Speak of the devil. George Gilder thinks QUALCOMM's pdQ with a burst rate of 2 Megabit modem won't be all bad in IP!

He said:
-------------------------------------------------------------------
Thanks for the fascinating bandwidth debate in this thread. But I sense a manic depressive oscillation between a belief that bandwidth will be too abundant and cheap (like transistors?) and a belief that it will be effectively scarce because of last mile bottlenecks and regulatory snarls (like DSL).

I think the key is growth in Internet traffic at about 10 fold a year, 1000fold every three years, and a million fold, perhaps, by 2005. Much of the first millionfold rise (from gigabytes per month to petabytes) came on 28.8 modems and crowded T-1 lines. With WDM on land and sea (check out GlobalCrossing for a coming bandwidth colossus), with millions of cable modems from Broadcom and customers, and with Qualcom pdQ phones bearing 2 megabit burst modems in two years (attach your notebook and you have a T1 courtesy of Sprint PCS in Central Park or Park City) and with the telcos facing devastating competition in T1s at last, the technology will keep apace on supply and demand curves three times the Moore's Law rate. At times, supply will surge ahead and prices will plummet, at which point demand will explode. It will be a roller coaster for sure, but that's why we get the big bucks.

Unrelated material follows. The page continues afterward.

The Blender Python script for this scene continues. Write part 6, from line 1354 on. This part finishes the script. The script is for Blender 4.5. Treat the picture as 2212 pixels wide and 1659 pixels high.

Right?
--------------------------------------------------------------------

Yes Dave[clone3], The Q's patents also cover applications in IP, with dirty great big wave functions. Orthogonal ones at that.

The pdQ is already shaping up to being a hot product. I hope the plastic doesn't melt, the buttons are joined to the wiring, the connectors are connected, the belt clip isn't the only thing that stays on your belt and the bubblegum holds the chicken wire aerial in position.